En latin, infans, c’est celui qui ne parle pas. Dans le livre, j’explore deux dimensions de l’enfance : d’abord, le rapport au langage. L’enfant passe par d’autres grammaires que les mots pour agir sur le monde. Ensuite, ce que j’appelle la bêtise – au sens noble. L’enfant déjoue les règles, introduit du jeu, du décalage. Et j’adore ce mot : jeu. Il ramène de la joie, de la lucidité, il dit : « tout ça, c’est construit ». Les enfants qui sortent des énormités dans le métro, sans filtre, ça me touche. C’est une parole libre, hors des conventions. Et peut-être que l’enfance, c’est l’anti-discours. Là où la gauche me semble aujourd’hui coincée dans ses codes : tribunes, manifs, lieux institutionnels… Elle réagit à des thèmes imposés, comme les migrations, avec des réponses convenues ou à côté – genre « la jeunesse emmmerde le Front national », parce qu’il nie la réalité sociale de celles et ceux qui peuvent voter extrême droite. Un universalisme qui peut devenir violent, parce qu’il nie la réalité de ceux qui votent extrême droite. Ça empêche la gauche de produire une vraie rupture. Et la fête, justement, pourrait être un espace pour inventer d’autres récits, d’autres formes de pensée.
Imaginer de nouveaux récits, on en parle souvent, c’est un peu devenu une tarte à la crème. Mais après, qu’est-ce qu’on fait vraiment ? Qu’est-ce que ça signifie ?
Pour moi, la fête, c’est un déplacement sensible. Un choix de la confiance, de l’amour, de la joie — là où règnent souvent la peur, le repli, la défiance. J’ai beaucoup parlé de l’enfance, car les discours seuls ne suffisent plus. Dans cette crise démocratique, convaincre ne marche plus. La gauche s’épuise à répondre à côté, avec des mots qui n’agissent plus. Il faut repenser nos récits, mais aussi l’en-dessous des discours : les manières d’habiter le réel ensemble, dans des lieux où l’altérité circule, même sans consensus. La fête produit cela. Une expérience non discursive. On ne peut pas toujours la dire, mais elle agit. Un carnaval où des gens dansent ensemble sans tout partager — c’est peut-être plus puissant qu’un slogan.

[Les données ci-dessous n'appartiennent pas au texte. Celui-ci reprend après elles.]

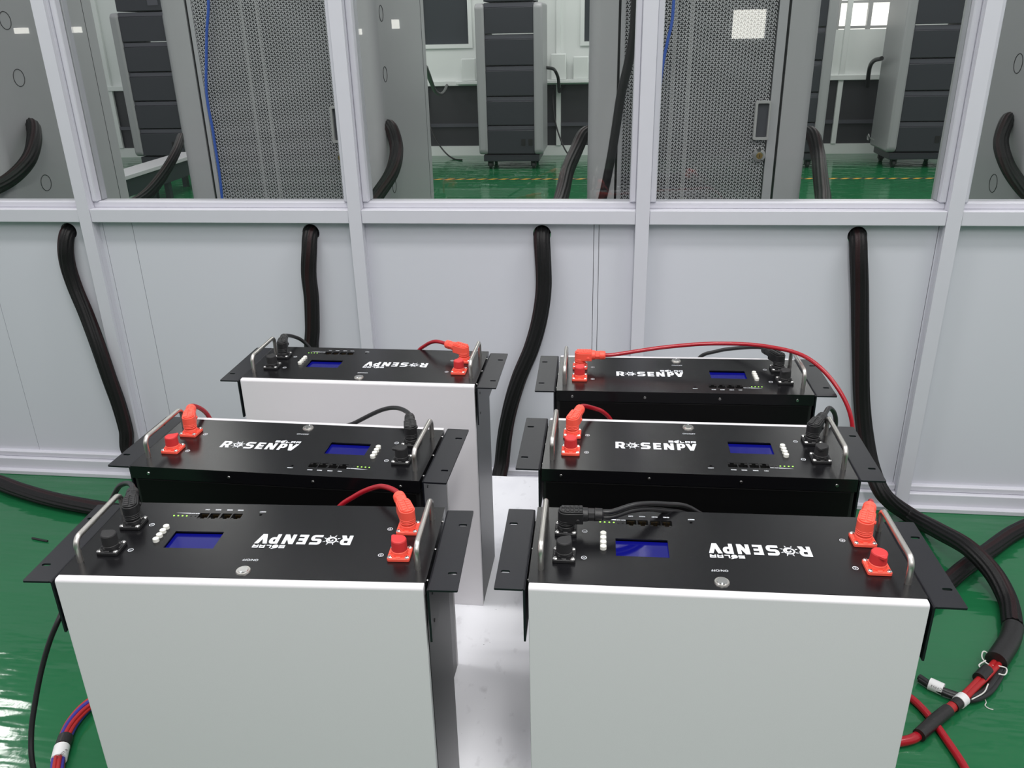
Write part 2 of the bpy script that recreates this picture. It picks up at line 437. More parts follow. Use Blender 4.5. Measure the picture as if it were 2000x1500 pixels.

Tu me demandais ce que le jour fait à nos sociabilités. Le jour, c’est le référentiel dominant : visible, rationnel, productif. Mais il masque aussi. La nuit, elle, révèle. Elle permet des expériences autres, à travers la fête notamment. Ce que j’appelle « interlope », c’est cette marge, cette ambiguïté féconde. La nuit casse la linéarité du temps : elle boucle, elle répète, elle rêve. Comme la techno. Certain·es, comme José Esteban Muñoz et Camille de Toledo, Kantura Quiros et Aliocha Imhoff parlent d’un « temps du potentiel », d’un conditionnel du présent : je pourrais. Ce temps d’impatience, de désir, la fête nous le fait vivre.
Ce qui m’intéresse, ce n’est pas tant nuit contre jour, mais l’heure bleue : le moment entre les deux. Il peut être angoissant — le retour du jour dissout ce qui a été inventé dans la nuit. Mais il est aussi métamorphose. Soit la fête s’évanouit comme Cendrillon, soit elle s’enferme dans le noir, soit elle déborde, infuse le jour et précipite des utopies. C’est ce débordement-là qui me donne de l’espoir. Et n’oublions pas : la nuit disparaît. L’éclairage artificiel tue aussi nos liens, notre imaginaire. Alors je terminerai avec cette phrase : déjouer les chaînes du jour, c’est réinventer nos manières de vivre ensemble. C’est augmenter la biodiversité des liens.